Col. Michael Getchell, who oversees the forces in Panjwai as commander of 4th Brigade, 2nd Infantry Division, said he’s convinced that a “certain amount” of violence is because of the U.S. presence.

At a recent weekly meeting with Panjwai District Governor Haji Faisel Mohammad, Getchell was told about efforts to boost involvement with the national government while there is continued American support in the district. “We need to take this fight to the Taliban, but we need your cooperation,” Mohammad told Getchell.

Mohammad said it is important to reach out to those Afghans who may be supporting or fighting for the Taliban out of a need for food and money, or out of a hatred for Americans or the national government, rather than because of a radical ideology.

Battalion commander Lt.

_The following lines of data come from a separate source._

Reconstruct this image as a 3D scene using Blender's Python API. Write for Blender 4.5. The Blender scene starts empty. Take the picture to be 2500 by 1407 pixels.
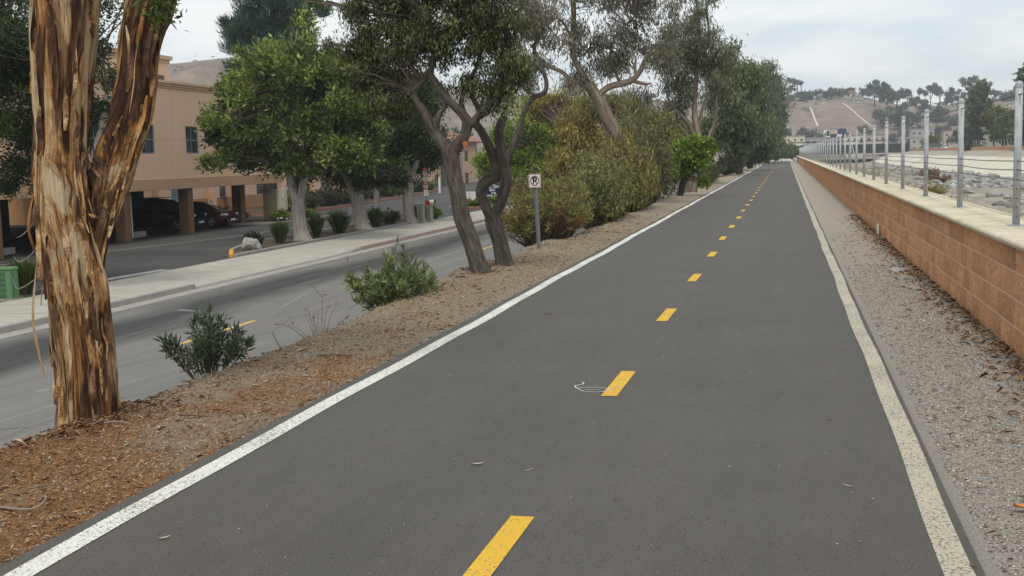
import bpy, math, random
import numpy as np
from mathutils import Vector, Matrix

# ------------------------------------------------------------------ camera, sky, sun, exposure
scene = bpy.context.scene
cam_data = bpy.data.cameras.new("camera")
cam_data.sensor_width = 36.0
cam_data.lens = 2850.0 / 2500.0 * 36.0
cam_data.clip_start = 0.05
cam_data.clip_end = 6000.0
cam = bpy.data.objects.new("camera", cam_data)
scene.collection.objects.link(cam)
_f = Vector((-0.22841854, 0.96731864, -0.11008916)).normalized()
_r = Vector((0.97356255, 0.22706532, -0.02484545)).normalized()
_u = _r.cross(_f).normalized()
_r = _f.cross(_u)
_M = Matrix((( _r.x, _u.x, -_f.x, 0.0), (_r.y, _u.y, -_f.y, 0.0), (_r.z, _u.z, -_f.z, 1.65), (0, 0, 0, 1)))
cam.matrix_world = _M
scene.camera = cam

SUN_ELEV, SUN_AZ = math.radians(58), math.radians(178)      # azimuth measured clockwise from +Y
world = bpy.data.worlds.new("World")
scene.world = world
world.use_nodes = True
wt = world.node_tree
wt.nodes.clear()
w_out = wt.nodes.new("ShaderNodeOutputWorld")
w_bg = wt.nodes.new("ShaderNodeBackground")
w_sky = wt.nodes.new("ShaderNodeTexSky")
w_sky.sky_type = 'NISHITA'
w_sky.sun_disc = False
w_sky.sun_elevation = SUN_ELEV
w_sky.sun_rotation = SUN_AZ
w_sky.air_density = 1.2
w_sky.dust_density = 3.0
w_scale = wt.nodes.new("ShaderNodeVectorMath"); w_scale.operation = 'SCALE'
w_scale.inputs['Scale'].default_value = 0.075
wt.links.new(w_sky.outputs[0], w_scale.inputs[0])
w_tc = wt.nodes.new("ShaderNodeTexCoord")
w_sep = wt.nodes.new("ShaderNodeSeparateXYZ")
wt.links.new(w_tc.outputs['Generated'], w_sep.inputs[0])
w_z = wt.nodes.new("ShaderNodeMath"); w_z.operation = 'MAXIMUM'; w_z.inputs[1].default_value = 0.0
wt.links.new(w_sep.outputs[2], w_z.inputs[0])
w_z2 = wt.nodes.new("ShaderNodeMath"); w_z2.operation = 'ADD'; w_z2.inputs[1].default_value = 0.12
wt.links.new(w_z.outputs[0], w_z2.inputs[0])
w_dx = wt.nodes.new("ShaderNodeMath"); w_dx.operation = 'DIVIDE'
w_dy = wt.nodes.new("ShaderNodeMath"); w_dy.operation = 'DIVIDE'
wt.links.new(w_sep.outputs[0], w_dx.inputs[0]); wt.links.new(w_z2.outputs[0], w_dx.inputs[1])
wt.links.new(w_sep.outputs[1], w_dy.inputs[0]); wt.links.new(w_z2.outputs[0], w_dy.inputs[1])
w_comb = wt.nodes.new("ShaderNodeCombineXYZ")
wt.links.new(w_dx.outputs[0], w_comb.inputs[0]); wt.links.new(w_dy.outputs[0], w_comb.inputs[1])
w_noise = wt.nodes.new("ShaderNodeTexNoise")
w_noise.inputs['Scale'].default_value = 0.9
w_noise.inputs['Detail'].default_value = 5.0
w_noise.inputs['Roughness'].default_value = 0.55
w_noise.inputs['Distortion'].default_value = 0.4
wt.links.new(w_comb.outputs[0], w_noise.inputs['Vector'])
w_ramp = wt.nodes.new("ShaderNodeValToRGB")
w_ramp.color_ramp.elements[0].position = 0.36
w_ramp.color_ramp.elements[0].color = (0.67, 0.765, 0.81, 1)
w_ramp.color_ramp.elements[1].position = 0.62
w_ramp.color_ramp.elements[1].color = (0.95, 0.962, 0.962, 1)
wt.links.new(w_noise.outputs[0], w_ramp.inputs[0])
w_mix = wt.nodes.new("ShaderNodeMix"); w_mix.data_type = 'RGBA'
w_mix.inputs[0].default_value = 0.86
wt.links.new(w_scale.outputs[0], w_mix.inputs[6])
wt.links.new(w_ramp.outputs[0], w_mix.inputs[7])
wt.links.new(w_mix.outputs[2], w_bg.inputs['Color'])
w_bg.inputs['Strength'].default_value = 1.0
wt.links.new(w_bg.outputs[0], w_out.inputs['Surface'])

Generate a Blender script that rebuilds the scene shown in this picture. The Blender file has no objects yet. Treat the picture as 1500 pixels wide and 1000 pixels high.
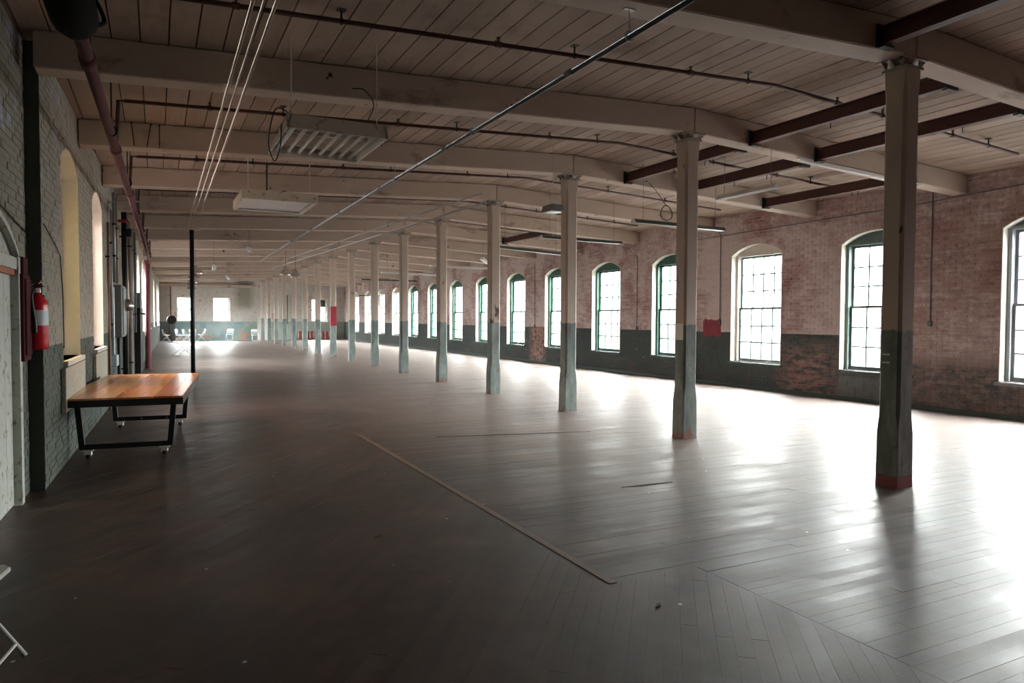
import bpy, math, random
from mathutils import Vector, Matrix
random.seed(7)
R = math.radians
C = bpy.context.scene.collection
scene = bpy.context.scene

# ------------------------------------------------------------------ camera
F_PX, YAW, PITCH, ROLL, EYE = 1038.0, .4648, .0329, .0044, 1.65
def cam_ray(px, py):
    u, v = (px-750)/F_PX, (py-500)/F_PX
    c, s = math.cos(ROLL), math.sin(ROLL); u, v = u*c+v*s, -u*s+v*c
    cp, sp = math.cos(PITCH), math.sin(PITCH)
    cy, cz = v*cp+sp, -v*sp+cp
    return Vector((u*math.cos(YAW)+cz*math.sin(YAW), -u*math.sin(YAW)+cz*math.cos(YAW), -cy))
fwd = cam_ray(750, 500).normalized()
rt = (cam_ray(1750, 500)-cam_ray(750, 500)).normalized()
up = rt.cross(fwd).normalized()
cd = bpy.data.cameras.new('camera'); cam = bpy.data.objects.new('camera', cd); C.objects.link(cam)
m = Matrix((rt, up, -fwd)).transposed().to_4x4(); m.translation = (0, 0, EYE); cam.matrix_world = m
cd.sensor_width = 36; cd.lens = F_PX/1500*36; cd.clip_end = 300
scene.camera = cam
def in_view(p, mx=.06):
    d = Vector(p)-Vector((0, 0, EYE)); z = d.dot(fwd)
    if z < .3: return False
    return abs(d.dot(rt)/z*F_PX) < 750*(1+mx) and abs(d.dot(up)/z*F_PX) < 500*(1+mx)

# ------------------------------------------------------------------ sky, portals, exposure
SKY = 190.0
w = bpy.data.worlds.new('overcast'); scene.world = w; w.use_nodes = True
bg = w.node_tree.nodes['Background']; bg.inputs[0].default_value = (1.0, .968, .96, 1); bg.inputs[1].default_value = SKY
# overcast sky: brighter towards the zenith, the ground below the horizon much dimmer
_n = w.node_tree.nodes; _tc = _n.new('ShaderNodeTexCoord'); _sp = _n.new('ShaderNodeSeparateXYZ'); _rp = _n.new('ShaderNodeValToRGB'); _mr = _n.new('ShaderNodeMapRange'); _mu = _n.new('ShaderNodeMath')
w.node_tree.links.new(_tc.outputs['Generated'], _sp.inputs[0]); w.node_tree.links.new(_sp.outputs[2], _mr.inputs[0]); _mr.inputs[1].default_value = -1; _mr.inputs[2].default_value = 1
w.node_tree.links.new(_mr.outputs[0], _rp.inputs[0]); _e = _rp.color_ramp.elements
_e[0].position = .485; _e[0].color = (.035, .035, .035, 1); _e[1].position = .51; _e[1].color = (.085, .085, .085, 1)
_x = _e.new(.62); _x.color = (.30, .30, .30, 1); _x = _e.new(1.0); _x.color = (1, 1, 1, 1)
_mu.operation = 'MULTIPLY'; w.node_tree.links.new(_rp.outputs[0], _mu.inputs[0]); _mu.inputs[1].default_value = SKY; w.node_tree.links.new(_mu.outputs[0], bg.inputs[1])
scene.view_settings.view_transform = 'Standard'; scene.view_settings.look = 'None'
scene.view_settings.gamma = 1; scene.view_settings.use_curve_mapping = False
scene.view_settings.exposure = 0.62
def portal(loc, direction, sx, sy):
    l = bpy.data.lights.new('daylight_portal', 'AREA'); l.shape = 'RECTANGLE'; l.size = sx; l.size_y = sy
    l.cycles.is_portal = True
    o = bpy.data.objects.new('daylight_portal', l); C.objects.link(o); o.location = loc
    o.rotation_euler = Vector(direction).to_track_quat('-Z', 'Y').to_euler()

# ------------------------------------------------------------------ room numbers
XR, XC, YF, YB = 12.7, 6.57, 53.8, -2.6
LX0, LSL = -1.16, .0253                      # the left wall drifts inward
def LX(y): return LX0+LSL*y
LANG = -math.atan(LSL)
BAY, Y0 = 3.144, 4.577
ZW, ZR = 4.19, 4.52                          # underside of the boards at the walls, at the ridge
def zceil(x):
    if x < XC: return ZW+(ZR-ZW)*(x+1.0)/(XC+1.0)
    return ZW+(ZR-ZW)*(XR-x)/(XR-XC)
BEAM_H = .33

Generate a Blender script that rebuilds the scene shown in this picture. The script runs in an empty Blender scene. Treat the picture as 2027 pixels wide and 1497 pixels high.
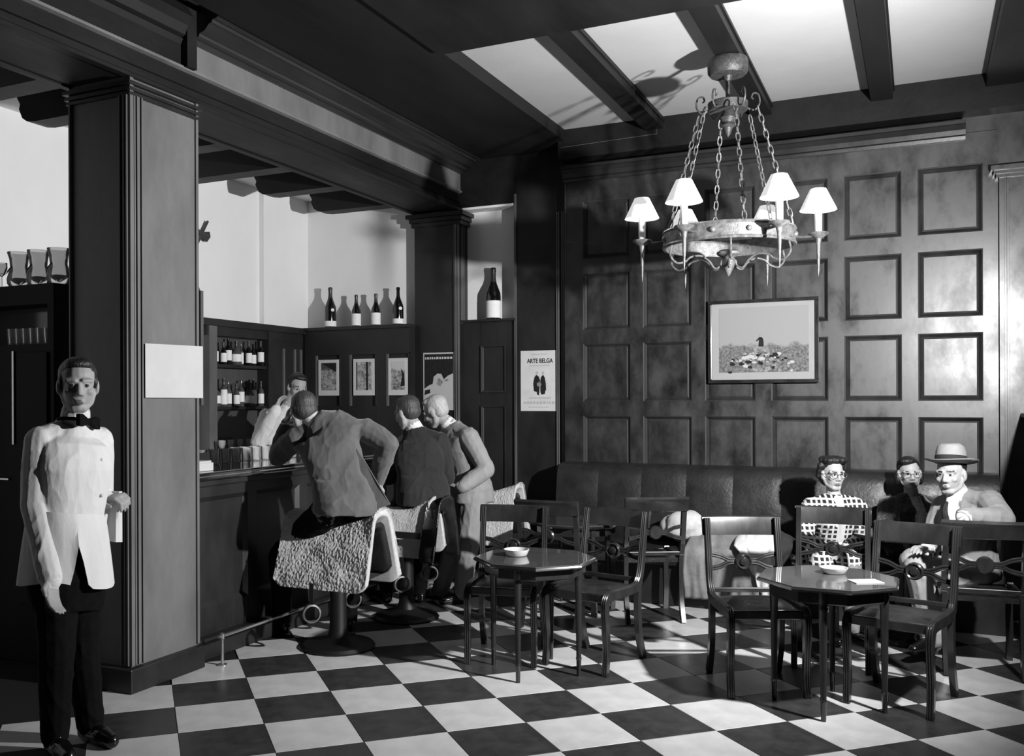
import bpy, bmesh, math, random
import numpy as np
from mathutils import Vector, Matrix, noise
random.seed(7)
SC = bpy.context.scene
COL = SC.collection
PI = math.pi
sin, cos, rad = math.sin, math.cos, math.radians

# ------------------------------------------------------------------ camera
cam_d = bpy.data.cameras.new('camera')
cam = bpy.data.objects.new('camera', cam_d)
COL.objects.link(cam)
cam_d.sensor_fit = 'HORIZONTAL'
cam_d.sensor_width = 36.0
cam_d.lens = 1879.8 / 2027 * 36.0
cam_d.shift_x = (1013.5 - 901.5) / 2027
cam_d.shift_y = (789.4 - 748.5) / 2027
cam_d.clip_start = 0.05
cam.matrix_world = (Matrix.Translation((0, 0, 1.5656)) @ Matrix.Rotation(rad(26.03), 4, 'Z')
                    @ Matrix.Rotation(rad(90), 4, 'X') @ Matrix.Rotation(rad(-0.204), 4, 'Z'))
SC.camera = cam

# ------------------------------------------------------------------ world and light
world = bpy.data.worlds.new('room_air')
SC.world = world
world.use_nodes = True
world.node_tree.nodes['Background'].inputs[0].default_value = (1, 1, 1, 1)
world.node_tree.nodes['Background'].inputs[1].default_value = 0.005

def spot(name, loc, target, energy, size, blend, radius):
    d = bpy.data.lights.new(name, 'SPOT')
    d.energy = energy; d.spot_size = rad(size); d.spot_blend = blend; d.shadow_soft_size = radius
    o = bpy.data.objects.new(name, d); COL.objects.link(o)
    o.location = loc
    o.rotation_euler = (Vector(target) - Vector(loc)).to_track_quat('-Z', 'Y').to_euler()
    return o
# the photographer's flood lamp, standing to the right of the camera
spot('photoflood_lamp', (.85, 4.35, 2.22), (-4.6, 7.2, 2.2), 1400, 157, 1.0, 0.05)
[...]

Col. James Dooghan, based out of FOB Zangabad, attributes much of the progress in his corner of Panjwai to expanded Afghan police presence. Still, he admits that local police influence often only extends a few hundred yards from their checkpoints.

Local police have been involved in several recent extrajudicial killings, Dooghan said, and the long-term challenge will be to professionalize the security forces. It’s because of these well-known shortcomings that officials were encouraged when villagers turned to the police when they became angry with the Taliban.

Getchell also acknowledged that “there are a few Tony Sopranos” among the local Afghan leaders, but he said success in Panjwai will depend on local leaders who know the area, have deep connections, and have a lasting interest in its security. “I think we tend not to give the Afghans their due,” Getchell said. “They’re running a marathon while we’re sprinting.”